Assuming the five-letter keyword could be any combination of five letters, there are at most \(26^5\) combinations to check. This comes out to 11,881,376 words. On my modern (2021) laptop, enumerating through these words takes just a few lines of code and less than ten seconds.

import itertools
import string

for x in itertools.product(string.ascii_uppercase, repeat=5):
    print(''.join(x))

If we look back at CPUs from the mid 2000s though, they’re also quite capable of getting through this wordlist in a speedy fashion. For example, the Pentium D 950 runs at 3.4 GHz. I’m not sure what CPU Riley was using, but I think it’s fair to once again assume that an expert hacker has a decent setup.

We can do way better than this enumeration if we take a quick look at the dictionary and filter for actual five-letter words.
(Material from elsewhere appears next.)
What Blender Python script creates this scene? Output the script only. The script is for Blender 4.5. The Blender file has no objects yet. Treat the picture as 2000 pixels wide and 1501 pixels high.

with open('/usr/share/dict/words') as wordlist:
    for word in wordlist.readlines():
        word = word.replace('\n', '')
        if len(word) == 5:
            print(word)

The resulting wordlist has only 10,239 words. Writing a little script, sorting by likelihood to be a real result, and relying on Ben Gates’ knowledge of history to pick out a final result seems a lot more time-efficient than having Riley plug in individual words alphabetically.